We say it in so many tones of voice, with so many different emphases: surprise, shock, real curiosity, even anger and dismay. Sometimes we expect an answer. Sometimes we expect and hope the person who has surprised us will just go away and not cause trouble. At Christmas, many of our celebrations both inside and outside church, seem to be elaborate ways of saying it to Jesus. What on earth are you doing here? What on earth are you doing here?
Come on, Baby Jesus, don't rock the boat, don't stir up the waters. Just stay in your manger like a good little baby, won't you? We don't want him to step out of the pious, tinselly Nativity scene, and start making waves in the real world of our lives, when we've just got them so nicely organised without him.
Trouble is, he won't stay in the manger. He will get out of it and grow up and start walking about in the world, attracting people who've got no time for religion, and upsetting the pious and the respectable. Telling us that God isn't like we thought he was, remote and vengeful and violent and judging, but just like himself. Much odder and more unpredictable. Not very interested in rules and morality, but in whole-hearted, generous, no-holds-barred love. Making people whole, just when they'd got comfortable with the excuses they could make for being broken. Being willing even to die for the sake of people who hate him, and wanting his friends to be just like him and do the same.
Hold on there, Jesus; we're not sure we're ready for this. You've taken us by surprise again. What on earth are you doing here?
Why, I'm the light, he says. I'm the light that enlightens everyone, and now I'm coming into the world. Who I am makes sense of you and the world, even when you thought there was no sense to be made.
I'm here, not to condemn the world, but to save it. I can't understand why so many of the people who take my name spend their time damning nearly everything they see around them, the simple pleasures and glorious achievements of human life. That's not what I came for. I love that stuff, I can really show people how to have a good time, like at Cana in Galilee. I can take them beyond what they can be without me, to something unimaginably richer and better.
Oh yes, I'm here for judgement too. The judgement is not me or God handing down some arbitrary verdict on people, it's the judgement of them showing themselves in their own true colours. When you stand next to me, people will see what and who you really are. What you decide to think and do about me, decides what you will be. Can you handle that?
I've come so that you might have life, life in its fullness. I'm not interested in half measures. I want to give you everything you can take. I want to make you everything you've got it in you to be.

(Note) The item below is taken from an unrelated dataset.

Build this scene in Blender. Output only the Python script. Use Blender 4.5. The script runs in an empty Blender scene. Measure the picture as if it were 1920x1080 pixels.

I've come so that everyone who lets me be part of their life, can become a child of God. Aren't you tired of being lost and confused about your life, or feeling like a meaningless speck, as if you were an orphan in the universe? You can be my sister, my brother, you can know that the universe isn't hostile but is a friendly place to you, a place where you matter, because the origin and maker of the universe is pleased to be called your Father.
Have you got to the place where instead of being surprised by Jesus (What on earth are you doing here?) you can welcome him, and say - and mean it - Thank God you've come.
[The words I have put into Jesus' mouth in this piece are all drawn from John's Gospel. Read it, and check out for yourself how John puts it.]
We wish all our readers a very Happy Christmas and a New Year full of God's blessing.